За внимание к излияниям Наполеона об Испании Талейран получил то, чего желал, а именно род верховенства в департаменте иностранных дел. Побежденный его ловкостью, Наполеон постановил, что великий вице-электор заменит в исполнении всех обязанностей не только великого электора, который находился в Неаполе, но и государственного канцлера, который правил в Милане. Талейран оказался, таким образом, одновременно сановником и министром, к чему всегда стремился и чего никогда не хотел Наполеон. Но в эту решающую и роковую минуту благоразумие удалилось и уступило место попустительству, куда более опасному у Талейрана, чем у кого-либо иного, ибо у него оно облекалось в формы здравомыслия.

Наполеон планировал отбыть в Италию тотчас после прибытия Толстого, ибо он не посещал своей любимой страны с 1805 года. Но внезапно, в минуту отбытия, известия из Мадрида остановили его и вынудили отложить отъезд. Известия, с некоторого времени начавшие делаться всё серьезнее, были самого странного и неожиданного свойства. Они возвещали, что 27 октября, в самый день подписания договора Фонтенбло, наследный принц Астурийский был арестован в Эскориале и помещен под арест в собственных покоях; что его бумаги конфискованы, в них найдены доказательства заговора против трона и принц теперь будет подвержен уголовному преследованию. Вскоре после этого письмо от 29 октября, подписанное самим Карлом IV, уведомило Наполеона о том, что старший сын короля, совращенный злодеями, составил двойной план покушения на жизнь матери и на корону отца. Несчастный король добавлял, что подобное покушение должно быть наказано и его подстрекатели разыскиваются; но что принц, будь он автор или сообщник столь отвратительных планов, уже не может быть допущен к правлению и теперь один из его братьев, более достойный верховного титула, заменит его при отцовском дворе и на троне.

Судебное преследование наследника короны и изменение порядка наследования трона были событиями огромной важности, они неизбежно должны были взволновать Наполеона, весьма озабоченного делами Испании, и не позволяли ему более отстраняться от испанских проблем.

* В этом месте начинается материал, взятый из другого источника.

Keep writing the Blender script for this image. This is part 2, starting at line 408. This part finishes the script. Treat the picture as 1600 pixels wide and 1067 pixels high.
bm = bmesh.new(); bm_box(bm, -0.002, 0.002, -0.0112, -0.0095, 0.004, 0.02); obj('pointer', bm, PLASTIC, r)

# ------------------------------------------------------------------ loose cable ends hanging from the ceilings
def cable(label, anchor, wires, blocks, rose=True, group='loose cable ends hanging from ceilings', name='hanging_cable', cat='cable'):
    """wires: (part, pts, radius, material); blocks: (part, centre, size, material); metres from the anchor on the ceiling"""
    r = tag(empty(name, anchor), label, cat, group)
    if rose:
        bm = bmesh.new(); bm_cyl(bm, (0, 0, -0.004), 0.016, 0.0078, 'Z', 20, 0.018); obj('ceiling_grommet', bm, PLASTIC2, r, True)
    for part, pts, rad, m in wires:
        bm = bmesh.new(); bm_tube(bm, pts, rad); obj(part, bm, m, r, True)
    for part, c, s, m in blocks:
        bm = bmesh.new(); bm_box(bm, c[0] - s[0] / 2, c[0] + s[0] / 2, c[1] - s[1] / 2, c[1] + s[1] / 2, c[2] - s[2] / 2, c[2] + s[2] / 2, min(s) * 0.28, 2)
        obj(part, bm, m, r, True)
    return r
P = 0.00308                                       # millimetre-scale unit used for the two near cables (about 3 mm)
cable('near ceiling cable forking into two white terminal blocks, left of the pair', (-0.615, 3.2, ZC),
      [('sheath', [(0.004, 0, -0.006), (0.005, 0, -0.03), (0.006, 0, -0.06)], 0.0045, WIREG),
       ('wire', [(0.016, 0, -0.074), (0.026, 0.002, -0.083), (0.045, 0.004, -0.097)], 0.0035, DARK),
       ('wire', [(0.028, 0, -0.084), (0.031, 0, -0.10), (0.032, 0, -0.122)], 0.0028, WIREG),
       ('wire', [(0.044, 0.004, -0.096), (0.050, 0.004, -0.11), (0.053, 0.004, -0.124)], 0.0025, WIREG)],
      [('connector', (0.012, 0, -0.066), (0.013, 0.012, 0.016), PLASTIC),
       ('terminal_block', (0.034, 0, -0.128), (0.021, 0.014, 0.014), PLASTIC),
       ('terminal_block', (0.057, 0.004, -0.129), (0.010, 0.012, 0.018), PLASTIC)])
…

Призыв к его дружбе и советам, возвещая об ужасном и весьма позорном семейном несчастье, если всё описанное было правдой, вынуждал его проявить пристальное внимание к происходящему и даже вмешаться, чтобы справиться с последствиями. Более того, в то же самое время пришло письмо и от принца Астурийского, который также взывал к покровительству Наполеона и хотел стать не только его протеже, но и родственником, чуть ли не приемным сыном, получив руку одной из французских принцесс. Так несчастные Бурбоны – и отец, и сын – сами призывали и почти вынуждали вмешаться в их дела грозного победителя, и без того питавшего сильное отвращение к их немощи и слишком склонного прогнать их с трона, на котором они были не только бесполезны, но и опасны для общего дела Франции и Испании.


Чтобы объяснить эти странные обстоятельства, следует оглянуться назад и узнать, что происходило в последний год при испанском дворе. Испания представляла самые уродливые формы разложения во всей Европе: вырождающийся двор, над которым властвовал наглый фаворит, узурпировавший королевскую власть благодаря страсти бесстыдной королевы; честный и благонамеренный король Карл IV, не способный, однако, ни на какой труд, кроме охоты и почитавший даром небес возможность переложить управление страной на кого-нибудь другого; его развратная, словно византийская принцесса, жена, покорная бывшему гвардейцу, ныне князю Мира, преданная ему сердцем и отдававшаяся вульгарным любовникам, которых он сам ей выбирал; пустой, легкомысленный, ленивый, невежественный, плутоватый и трусливый князь Мира, не обладавший лишь одним пороком – жестокостью, всегда подчинявший себе своего господина тем, что брал на себя труд принимать за него вялые и капризные решения, которых хватало для мизерной активности опустившегося правительства, – все они довели Испанию до неописуемого состояния. Ни финансов, ни флота, ни армии, ни политики, ни власти над готовыми взбунтоваться колониями, ни уважения со стороны возмущенной нации, ни отношений с Европой, пренебрегавшей трусливым, коварным и безвольным двором, ни даже поддержки Франции, ибо презрение заставило Наполеона считать всё дозволенным в отношении державы, дошедшей до такого падения. Такова была Испания в октябре 1807 года.